From 1964 to 1975, during US involvement in the Vietnam War, the CIA produced estimates on enemy strength and provided other intelligence that was generally accurate. However, the agency also participated in a counter-insurgency effort against the communist guerrillas (the Peoples’ Liberation Armed Forces/PLAF), which became notorious and revived doubts about the usefulness of certain types of covert operation. While US military forces encountered unexpectedly strong resistance from the PLAF, many South Vietnamese civilians offered the guerrillas their support. In 1965 the CIA launched an effort to identify and kill civilians who actively supported the communist cause. In June 1968 the effort was named the Phoenix Program.
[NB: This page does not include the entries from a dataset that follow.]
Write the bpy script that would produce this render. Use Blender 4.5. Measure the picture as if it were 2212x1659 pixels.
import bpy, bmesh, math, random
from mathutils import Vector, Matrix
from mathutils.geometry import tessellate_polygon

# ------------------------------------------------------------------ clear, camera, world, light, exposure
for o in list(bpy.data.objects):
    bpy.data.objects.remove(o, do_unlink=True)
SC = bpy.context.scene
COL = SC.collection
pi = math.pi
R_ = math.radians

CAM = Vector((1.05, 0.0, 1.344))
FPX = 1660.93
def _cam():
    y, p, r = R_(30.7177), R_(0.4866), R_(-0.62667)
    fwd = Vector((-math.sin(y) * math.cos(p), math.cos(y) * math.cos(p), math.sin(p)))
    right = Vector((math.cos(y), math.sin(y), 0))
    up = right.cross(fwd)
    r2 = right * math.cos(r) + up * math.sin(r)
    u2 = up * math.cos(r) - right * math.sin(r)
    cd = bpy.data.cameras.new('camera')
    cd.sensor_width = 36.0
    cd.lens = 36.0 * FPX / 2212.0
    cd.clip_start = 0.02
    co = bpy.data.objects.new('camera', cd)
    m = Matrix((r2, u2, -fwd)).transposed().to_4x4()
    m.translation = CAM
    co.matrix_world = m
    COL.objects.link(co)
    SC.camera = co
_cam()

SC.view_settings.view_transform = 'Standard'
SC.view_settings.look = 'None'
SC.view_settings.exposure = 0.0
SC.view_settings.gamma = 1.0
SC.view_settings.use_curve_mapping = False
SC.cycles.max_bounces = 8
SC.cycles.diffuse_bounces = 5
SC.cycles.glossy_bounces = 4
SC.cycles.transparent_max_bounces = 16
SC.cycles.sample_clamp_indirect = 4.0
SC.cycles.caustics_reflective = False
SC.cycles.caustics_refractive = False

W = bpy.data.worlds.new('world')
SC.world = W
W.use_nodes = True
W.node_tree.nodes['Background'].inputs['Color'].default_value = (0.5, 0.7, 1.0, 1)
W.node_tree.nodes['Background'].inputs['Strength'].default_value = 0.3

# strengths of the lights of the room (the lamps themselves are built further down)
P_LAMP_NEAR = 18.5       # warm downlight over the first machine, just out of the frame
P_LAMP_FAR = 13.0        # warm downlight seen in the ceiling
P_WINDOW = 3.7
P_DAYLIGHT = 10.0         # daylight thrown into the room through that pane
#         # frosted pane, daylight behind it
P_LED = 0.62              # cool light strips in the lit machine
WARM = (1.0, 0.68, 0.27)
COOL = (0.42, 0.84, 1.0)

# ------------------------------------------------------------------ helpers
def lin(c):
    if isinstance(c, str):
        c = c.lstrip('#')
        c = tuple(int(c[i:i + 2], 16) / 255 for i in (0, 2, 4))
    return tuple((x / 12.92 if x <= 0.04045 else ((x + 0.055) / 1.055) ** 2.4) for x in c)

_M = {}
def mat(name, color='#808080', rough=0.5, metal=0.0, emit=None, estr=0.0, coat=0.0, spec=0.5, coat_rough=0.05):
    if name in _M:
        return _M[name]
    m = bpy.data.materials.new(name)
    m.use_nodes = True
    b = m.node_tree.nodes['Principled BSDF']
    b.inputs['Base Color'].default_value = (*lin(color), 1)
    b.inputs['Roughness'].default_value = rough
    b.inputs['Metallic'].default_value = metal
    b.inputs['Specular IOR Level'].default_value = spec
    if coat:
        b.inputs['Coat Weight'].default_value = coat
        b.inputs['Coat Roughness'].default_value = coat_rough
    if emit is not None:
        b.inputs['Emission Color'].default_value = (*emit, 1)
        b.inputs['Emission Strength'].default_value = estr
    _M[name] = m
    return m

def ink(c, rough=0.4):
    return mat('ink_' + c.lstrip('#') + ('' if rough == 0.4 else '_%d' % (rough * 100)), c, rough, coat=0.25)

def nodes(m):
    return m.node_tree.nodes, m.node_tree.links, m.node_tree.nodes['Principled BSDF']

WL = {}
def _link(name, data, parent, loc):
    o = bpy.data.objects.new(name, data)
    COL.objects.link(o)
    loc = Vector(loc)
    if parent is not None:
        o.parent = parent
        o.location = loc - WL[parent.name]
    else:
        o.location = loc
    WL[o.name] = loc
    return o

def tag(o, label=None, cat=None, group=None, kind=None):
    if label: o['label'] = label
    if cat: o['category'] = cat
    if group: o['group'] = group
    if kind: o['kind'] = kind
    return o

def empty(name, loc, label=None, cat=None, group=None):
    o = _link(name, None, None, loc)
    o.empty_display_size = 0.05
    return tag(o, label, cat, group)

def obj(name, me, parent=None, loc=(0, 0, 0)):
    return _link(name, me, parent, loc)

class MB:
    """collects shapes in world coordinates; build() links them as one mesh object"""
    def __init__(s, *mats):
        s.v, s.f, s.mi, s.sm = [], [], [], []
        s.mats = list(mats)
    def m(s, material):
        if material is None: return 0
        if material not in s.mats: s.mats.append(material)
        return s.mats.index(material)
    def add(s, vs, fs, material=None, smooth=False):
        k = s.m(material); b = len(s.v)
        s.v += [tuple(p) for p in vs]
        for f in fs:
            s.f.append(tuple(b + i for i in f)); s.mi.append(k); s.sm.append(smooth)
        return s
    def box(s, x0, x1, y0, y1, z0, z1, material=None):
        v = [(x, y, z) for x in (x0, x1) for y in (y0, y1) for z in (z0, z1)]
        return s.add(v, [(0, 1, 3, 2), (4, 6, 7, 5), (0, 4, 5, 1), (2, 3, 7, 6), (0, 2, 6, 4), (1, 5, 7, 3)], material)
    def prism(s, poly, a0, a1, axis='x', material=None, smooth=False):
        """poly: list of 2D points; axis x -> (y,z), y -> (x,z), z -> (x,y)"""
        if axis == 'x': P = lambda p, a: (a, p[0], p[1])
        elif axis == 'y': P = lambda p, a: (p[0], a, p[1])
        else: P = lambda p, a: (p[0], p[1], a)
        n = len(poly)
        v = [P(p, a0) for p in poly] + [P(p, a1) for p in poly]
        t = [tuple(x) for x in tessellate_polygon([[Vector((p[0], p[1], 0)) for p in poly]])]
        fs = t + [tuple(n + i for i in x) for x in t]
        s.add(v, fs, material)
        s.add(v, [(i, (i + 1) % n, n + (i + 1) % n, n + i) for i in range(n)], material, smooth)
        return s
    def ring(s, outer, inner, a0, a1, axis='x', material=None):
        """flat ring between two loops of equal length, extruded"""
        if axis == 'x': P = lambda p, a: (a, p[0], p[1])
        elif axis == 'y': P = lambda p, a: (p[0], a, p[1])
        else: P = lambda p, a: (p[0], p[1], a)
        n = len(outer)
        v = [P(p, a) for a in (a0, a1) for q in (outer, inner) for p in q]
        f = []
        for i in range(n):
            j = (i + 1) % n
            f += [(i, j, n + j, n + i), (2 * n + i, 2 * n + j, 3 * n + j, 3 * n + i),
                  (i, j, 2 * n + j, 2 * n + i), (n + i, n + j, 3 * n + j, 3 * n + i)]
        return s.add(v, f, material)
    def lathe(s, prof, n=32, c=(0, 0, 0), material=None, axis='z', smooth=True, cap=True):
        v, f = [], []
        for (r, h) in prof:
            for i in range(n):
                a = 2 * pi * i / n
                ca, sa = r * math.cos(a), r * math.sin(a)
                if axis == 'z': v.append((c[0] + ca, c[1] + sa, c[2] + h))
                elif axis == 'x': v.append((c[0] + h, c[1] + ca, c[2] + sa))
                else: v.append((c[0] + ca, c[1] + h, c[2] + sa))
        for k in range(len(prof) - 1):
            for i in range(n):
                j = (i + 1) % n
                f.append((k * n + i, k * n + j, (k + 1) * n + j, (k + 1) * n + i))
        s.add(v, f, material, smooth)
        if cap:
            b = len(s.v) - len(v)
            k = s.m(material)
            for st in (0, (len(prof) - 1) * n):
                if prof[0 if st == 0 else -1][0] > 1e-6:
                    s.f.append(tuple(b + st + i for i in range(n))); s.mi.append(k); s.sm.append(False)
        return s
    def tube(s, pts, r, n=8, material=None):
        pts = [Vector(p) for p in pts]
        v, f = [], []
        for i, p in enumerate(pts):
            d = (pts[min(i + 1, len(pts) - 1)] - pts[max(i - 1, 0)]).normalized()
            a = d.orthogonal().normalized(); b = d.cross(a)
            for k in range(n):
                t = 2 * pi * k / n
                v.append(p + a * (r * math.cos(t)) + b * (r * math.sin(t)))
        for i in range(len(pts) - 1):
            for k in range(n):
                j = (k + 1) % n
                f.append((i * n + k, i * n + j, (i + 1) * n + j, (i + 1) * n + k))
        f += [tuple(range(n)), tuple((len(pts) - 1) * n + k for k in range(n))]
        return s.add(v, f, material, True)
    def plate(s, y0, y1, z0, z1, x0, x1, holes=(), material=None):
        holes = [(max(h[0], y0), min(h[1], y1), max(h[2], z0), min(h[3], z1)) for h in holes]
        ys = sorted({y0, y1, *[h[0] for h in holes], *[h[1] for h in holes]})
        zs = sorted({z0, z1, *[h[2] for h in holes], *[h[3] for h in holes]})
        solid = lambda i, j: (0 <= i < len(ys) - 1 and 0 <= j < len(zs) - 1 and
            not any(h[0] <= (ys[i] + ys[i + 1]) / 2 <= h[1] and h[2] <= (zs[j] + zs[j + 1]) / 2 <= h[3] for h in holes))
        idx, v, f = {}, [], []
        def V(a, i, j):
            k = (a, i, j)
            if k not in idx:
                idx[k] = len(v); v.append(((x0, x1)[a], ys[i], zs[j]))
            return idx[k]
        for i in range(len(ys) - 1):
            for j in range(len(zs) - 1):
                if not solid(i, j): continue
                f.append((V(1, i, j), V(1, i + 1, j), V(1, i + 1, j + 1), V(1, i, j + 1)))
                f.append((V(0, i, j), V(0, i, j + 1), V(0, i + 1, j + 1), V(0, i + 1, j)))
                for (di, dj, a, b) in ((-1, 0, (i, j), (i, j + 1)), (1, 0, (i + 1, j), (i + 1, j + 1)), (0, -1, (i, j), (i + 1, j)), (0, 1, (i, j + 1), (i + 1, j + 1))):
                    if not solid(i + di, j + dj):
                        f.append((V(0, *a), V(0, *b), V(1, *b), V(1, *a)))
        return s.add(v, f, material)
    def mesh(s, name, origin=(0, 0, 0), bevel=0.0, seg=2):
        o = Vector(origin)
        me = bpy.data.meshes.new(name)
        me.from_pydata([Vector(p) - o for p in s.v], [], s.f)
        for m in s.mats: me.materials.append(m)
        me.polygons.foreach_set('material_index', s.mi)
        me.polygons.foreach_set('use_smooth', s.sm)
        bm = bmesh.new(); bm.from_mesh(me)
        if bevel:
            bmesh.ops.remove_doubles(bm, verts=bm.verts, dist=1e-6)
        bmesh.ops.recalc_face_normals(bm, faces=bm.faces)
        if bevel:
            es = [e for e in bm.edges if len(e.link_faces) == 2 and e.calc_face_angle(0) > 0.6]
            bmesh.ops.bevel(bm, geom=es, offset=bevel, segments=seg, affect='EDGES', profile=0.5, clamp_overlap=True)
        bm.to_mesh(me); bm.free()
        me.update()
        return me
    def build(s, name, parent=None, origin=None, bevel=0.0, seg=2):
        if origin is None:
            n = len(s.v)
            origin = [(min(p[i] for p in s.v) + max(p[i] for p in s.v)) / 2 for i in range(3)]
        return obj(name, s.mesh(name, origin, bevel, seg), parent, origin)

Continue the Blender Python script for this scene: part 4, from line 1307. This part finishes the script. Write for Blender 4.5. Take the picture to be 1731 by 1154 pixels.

The Phoenix Program led to the deaths of at least 20,000 PLAF supporters or suspected supporters. Vietnamese mercenaries in the pay of the CIA assassinated many of these civilians. News of the killings led many US citizens to believe that their country had committed a crime against humanity.
The CIA faced a series of controversies beginning in the early 1970s. A former CIA agent, James W. McCord, Jr., was part of the Watergate scandal, in which President Richard Nixon and senior White House staff members were implicated in the obstruction of justice and other serious crimes. The CIA’s troubles became far more serious in late 1974 and 1975, when the New York Times reported that the agency had violated US law by spying on US citizens. Subsequent hearings in the House of Representatives and the Senate confirmed that the CIA violated its legal charter when it used wire-taps to spy on US citizens, opened private letters, secretly placed agents in US political and religious groups, and burgled the offices of political opponents. The 1975 congressional hearings also revealed that the CIA had a significant role in coup d'états, assassinations, and attempted assassinations of political leaders in several countries. The targeted leaders came from countries including the Democratic Republic of Congo, Chile, Cuba, Dominican Republic, Haiti, Indonesia, and South Vietnam (now part of Vietnam). Not all of the plots were successful, and the CIA did not directly organize all that were successful. But many recoiled at the idea of a secretive agency spying on US citizens at home while orchestrating assassinations abroad. Suspicion of the CIA became so intense that many speculated that the agency might have played a role in the 1963 assassination of President Kennedy, but no one has produced credible evidence to support this allegation. Fear that the CIA was out of control led to the creation of permanent oversight (supervision) committees in both the House and the Senate, and the strengthening of the President’s Foreign Intelligence Advisory Board.
When Jimmy Carter became US president in 1977, he supported the principle of open government and regarded the CIA’s secrecy with suspicion. During Carter’s presidency hundreds of CIA employees were laid off, many of them from the Operations Directorate. Morale sank within the CIA, especially when it was accused of failing to predict the fall of the Iranian shah Muhammad Reza Shah Pahlavi in January 1979. The CIA failure was one of the agency’s most infamous because the fall of the shah deprived the United States of one of its main suppliers of crude oil and forced the closure of US surveillance stations in Iran that tracked Soviet military activity. The CIA’s failure to predict the demise of the shah also left the US embassy in Tehran vulnerable and, soon after the shah fell, Iranian militants seized the embassy and took dozens of US citizens hostage (see Islamic Revolution in Iran). The standing of the CIA was so low that the Senate did not trust the agency’s ability to monitor the Strategic Arms Limitation Talks between the United States and the USSR, and this contributed to the refusal by Congress to ratify the treaty. About halfway through his presidency Carter realized that he needed the assistance of the CIA, but only if he could monitor its behaviour. But by then there was so much bitterness between the CIA and Carter that it was too late to make amends. In the 1980 presidential election campaign, the Republican candidate Ronald Reagan condemned Carter’s intelligence policy, and promised to rebuild and “unleash” the CIA. Reagan’s stance on the CIA probably contributed to his victory over Carter.